Faculty and Staff
R. Jovita Baber
Assistant Professor of History
Interested in imperial legal and political systems, and the quotidian experience of native peoples in colonial contexts, R. Jovita Baber specializes in the legal and social history of Colonial Latin America and the early modern Iberian world. Her research focuses on the development of the social, political and legal apparatus governing the Iberian world, and the unique contributions of native people (Native Americans, Africans and Asians) as they acted in and on the developing imperial system. Challenging the notion that empire was imposed on native people, she shows how native people acted-albeit as unequal partners-and contributed to the construction of the empire. She is currently revising a book manuscript, entitled The Construction of Empire: Politics, Law and Community in Tlaxcala, New Spain (1521-1640), which examines the legal and political activities of a native community, Tlaxcala, in New Spain (now, Mexico).
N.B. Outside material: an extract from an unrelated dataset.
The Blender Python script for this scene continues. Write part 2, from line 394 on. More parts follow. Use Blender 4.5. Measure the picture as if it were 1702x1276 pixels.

She concurrently is editing an anthology entitled Everyday Negotiations: the Making of the Colonial World." She has also published on the teaching and history of sexuality and gender. Her research has been supported by the National Science Foundation, Fulbright-Hays, Andrew W. Mellon Foundation, American Philosophical Society and, most recently, John Carter Brown Library.
Professor Baber received her Ph.D. in history from the University of Chicago in 2005. She teaches undergraduate and graduate courses on colonial Latin American ethnohistory; Latin American legal, social and cultural history; modern Mexico; law, governance and society in early modern Iberian world; and Spain.